Since publishing the report, DPR has embedded SPM into its mission and strategic plan and Herbert said it has even considered changing its name to the Department of Sustainable Pest Management.

Also in the panel discussion, San Diego County Farm Bureau President Dana Groot worried that DPR is making considerable changes based on a document that assumes social impacts from pesticides but offers no direct facts or evidence to support it. He also decried the lack of a definition for the social and environmental goals for SPM.

“A public policy decision of this magnitude cannot be made in a vacuum without all of these variables and economic considerations taken into account,” said Groot. “SPM creates a high degree of economic uncertainty for farmers. It undermines the financial foundation of farming.”

The added risk for crop production translates to higher interest rates when a farm is used as collateral on a loan but its value drops—leading to a financial “death spiral.” Groot argued it would result in higher food prices to address the risk and lead to scarcity for nutritious foods, hurting the communities DPR seeks to protect. The rise in imports from Latin American countries, he added, would lead to more food safety issues. He went on to say that the added financial pressure on farmers would drive more of them to abandon their fields, creating more habitat for invasive pests. He pointed out that the deadly and devastating Maui wildfire in August was attributed to dry grasses in abandoned plantations.

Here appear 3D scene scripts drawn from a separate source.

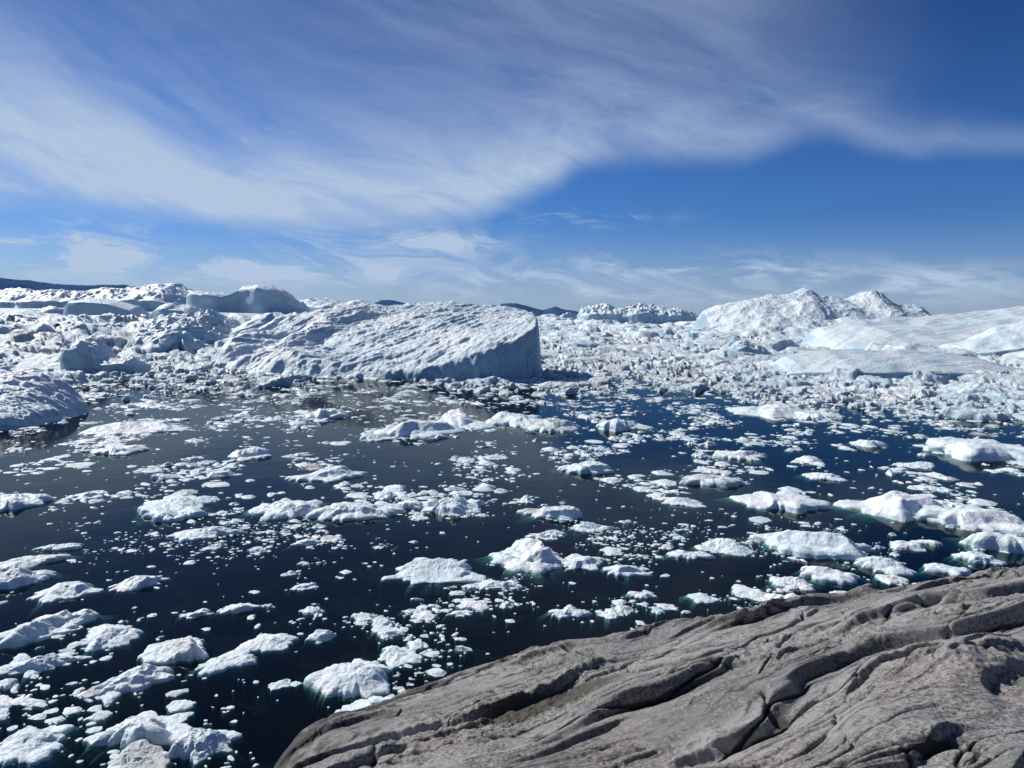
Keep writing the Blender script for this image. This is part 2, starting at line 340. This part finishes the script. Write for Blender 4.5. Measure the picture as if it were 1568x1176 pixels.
def berg(name,prof,Y0,depth,cf=.4,fc=.5,amp=1.,L=12,n=260,back=.6,dirt=.05,rip=0.,seed=0,mat=None,fine=.5):
    Yc=Y0+cf*depth;pr=[at_dist(a,b,Yc) for a,b in prof]
    xs=np.array([p[0] for p in pr]);hs=np.array([p[1] for p in pr])
    w=xs[-1]-xs[0];xx=np.linspace(xs[0]-.01*w,xs[-1]+.01*w,n);ny=max(60,int(n*min(1,depth/w)))
    v=np.linspace(0,1,ny);Xb,V=np.meshgrid(xx,v)
    Pf=np.interp(Xb,xs,hs);end=ss(0,.035,(Xb-xx[0])/(xx[-1]-xx[0]))*ss(0,.035,(xx[-1]-Xb)/(xx[-1]-xx[0]))
    C=np.interp(V,[0,.035,.5*(cf+.035),cf,cf+.3*(1-cf),.96,1],[-.05,fc,(fc+1)*.5+.03,1,.97,back,-.05])
    yy=Y0+depth*V+depth*.10*n2(Xb/w*3+seed,V*0+seed)+L*.25*n2(Xb/L+seed,V*0+seed)
    tt=(Xb-xx[0])/(xx[-1]-xx[0])*2-1
    yy=yy*1.0+np.where(V<.5,1,-1)*depth*.30*(np.abs(tt)**4)*np.abs(1-2*V)
    Zb=Pf*C*end
    wgt=ss(0,.12,V)*ss(1,.9,V)*end
    Zb=Zb+amp*wgt*(1.5*rid2(Xb/L/2.4+seed,yy/L/2.4,3)-.7+.7*n2(Xb/L+seed,yy/L)+.45*fine*2*rid2(Xb/L*2+seed,yy/L*2,3,.5))
    if rip: Zb=Zb+rip*wgt*rid2((Xb+yy*.6)/(L*3)+seed,(yy-Xb*.5)/(L*.4),3)
    yy=yy+amp*.8*n3(Xb/L*2.5,Zb/L*2.5,Xb*0+seed)*(1-ss(.1,.3,V)*ss(1,.8,V))
    Zb=np.where((V<.004)|(V>.996)|(end<.01),-1.5,Zb)
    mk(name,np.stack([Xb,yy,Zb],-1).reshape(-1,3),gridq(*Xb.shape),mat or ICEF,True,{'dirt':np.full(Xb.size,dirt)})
berg('iceberg',[(1068,500),(1078,476),(1100,466),(1130,462),(1160,457),(1190,452),(1210,451),(1225,444),(1240,442),(1256,450),(1270,454),(1300,458),(1322,451),(1338,450),(1350,455),(1366,463),(1385,464),(1405,465),(1418,474),(1424,505)],790,150,.5,.3,4,38,460,seed=3.3,fine=.6)
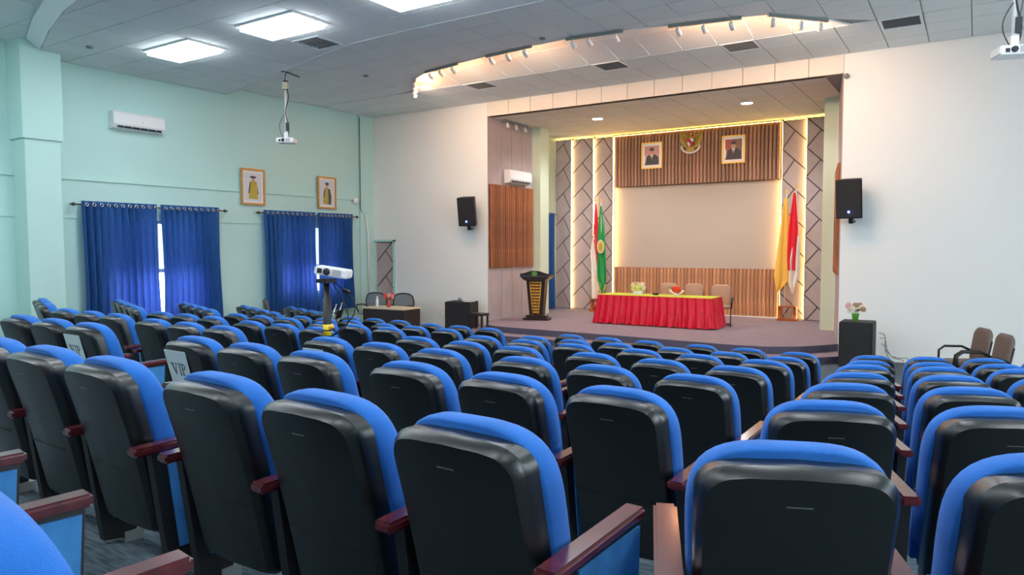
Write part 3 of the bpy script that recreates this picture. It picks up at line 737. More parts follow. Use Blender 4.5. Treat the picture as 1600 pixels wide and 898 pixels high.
sh.prism([(-0.09, 0.0), (0, 0.0), (0, -0.14), (-0.07, -0.08)], -0.10, -0.06, 'y', 1); sh.prism([(0, 0.0), (0.09, 0.0), (0.07, -0.08), (0, -0.14)], -0.10, -0.06, 'y', 0)
sh.prism(ell(0, 0.0, 0.028, 0.032), -0.108, -0.06, 'y', 2)
sh.obj('shield', [M['red'], M['white'], M['dark_slot']], t)
mb = MB(); pts = []
for k in range(13):
    a = PI + (PI) * k / 12; pts.append((0.28 * math.cos(a), -0.12 + 0.20 * math.sin(a)))
for a, b in zip(pts, pts[1:]): mb.prism([a, b, (b[0] * 0.86, b[1] + 0.045), (a[0] * 0.86, a[1] + 0.045)], -0.075, -0.05, 'y')
mb.obj('ribbon', M['white'], t)

# ------------------------------------------------------------------ curtains
def curtain(y0, y1, folds, z0, z1, x, amp, flare, name, parent, taper=0.0):
    nu = folds * 10; nz = 8; v = []; f = []
    for j in range(nz + 1):
        tz = j / nz; z = z1 + (z0 - z1) * tz
        for i in range(nu + 1):
            u = i / nu
            # tighter pleats at the outer side
            y = y0 + (y1 - y0) * u + 0.02 * math.sin(5 * u + tz * 3) * tz
            a = amp * (0.55 + 0.45 * tz + 0.25 * math.sin(u * 11 + 1)) * (1 if tz > 0.02 else 0.8)
            v.append((x + a * math.sin(2 * PI * folds * u + 0.5 * math.sin(3 * tz + 4 * u)), y + 0.010 * math.sin(4 * PI * folds * u), z + Z0))
    for j in range(nz):
        for i in range(nu):
            a = j * (nu + 1) + i; f.append((a, a + 1, a + nu + 2, a + nu + 1))
    return link(name, pyd(name, v, f, True), M['curtain'], parent)
def curtain_set(y0, y1, ygap, gapw, zrod, z0, label, x=XL + 0.16):
    c = thing('curtain', label, 'curtain', (0, 0, 0), 0, 'blue curtains on the mint wall')
    a = curtain(y0, ygap - gapw / 2, 11, z0, zrod + 0.07, x, 0.10, 0, 'curtain_panel', c)
    b = curtain(ygap + gapw / 2, y1, 10, z0, zrod + 0.07, x, 0.095, 0, 'curtain_panel', c)
    for (pa, ya, yb, nn) in ((a, y0, ygap - gapw / 2, 11), (b, ygap + gapw / 2, y1, 10)):
        for k in range(nn):
            y = ya + (yb - ya) * (k + 0.55) / nn; mb = MB(); pts = [(x + 0.062, y + 0.030 * math.cos(q), zrod + Z0 + 0.03 * math.sin(q)) for q in [2 * PI * i / 10 for i in range(11)]]
            mb.tube(pts, 0.008, 6, cap=False).obj('eyelet', M['steel'], pa)
    r = MB().tube([(x, y0 - 0.12, zrod + Z0), (x, y1 + 0.12, zrod + Z0)], 0.014, 8)
    for y in (y0 - 0.14, y1 + 0.14): r.ball((x, y, zrod + Z0), 0.035); r.ball((x, y + (-0.05 if y < y0 else 0.05), zrod + Z0), 0.018)
    for y in (y0 - 0.06, y1 + 0.06): r.tube([(XL, y, zrod + Z0), (x, y, zrod + Z0)], 0.010, 6)
    ro = r.obj('curtain_rod', M['rod']); tag(ro, 'dark curtain rod with pointed finials, ' + ('near' if y0 < 9 else 'far') + ' window of the mint wall', 'curtain rod')
curtain_set(7.02, 9.98, 8.56, 0.07, 0.81, -1.60, 'blue eyelet curtains with bright gap, window nearer the camera')
curtain_set(11.16, 14.08, 12.80, 0.05, 0.81, -1.66, 'blue eyelet curtains over the far window beside the corner')
c = thing('curtain', 'narrow blue curtain at the left side of the stage, behind the lectern', 'curtain')
curtain(18.27, 18.97, 5, ZS + 0.02, 1.00, -10.72, 0.045, 0, 'curtain_panel', c)
mb = MB().tube([(-10.72, 18.2, 0.96 + Z0), (-10.72, 19.1, 0.96 + Z0)], 0.014, 8); mb.tube([(-10.85, 18.25, 0.96 + Z0), (-10.72, 18.25, 0.96 + Z0)], 0.01, 6)
tag(mb.obj('curtain_rod', M['steel']), 'short pale curtain rod on the stage side wall', 'curtain rod')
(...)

Groot argued that farmers are resourceful and innovative when they are part of the solution to a clear problem but they rarely react positively to top-down directives. He called for DPR to instead incentivize farmers to gradually transition to SPM through payments based on results.

Reardon shared that the farm bureau has been engaging with legislators on the issue and will be closely watching the state budget process for any SPM funding push from DPR. He anticipates a battle over increasing the mill assessment, a proposal that would dramatically grow DPR’s budget, though the department has stressed to Agri-Pulse that the mill increase is not meant to fund SPM programs.

“We can't afford to wait,” he said. “If we wait until the budget hearing begins, it’s over.”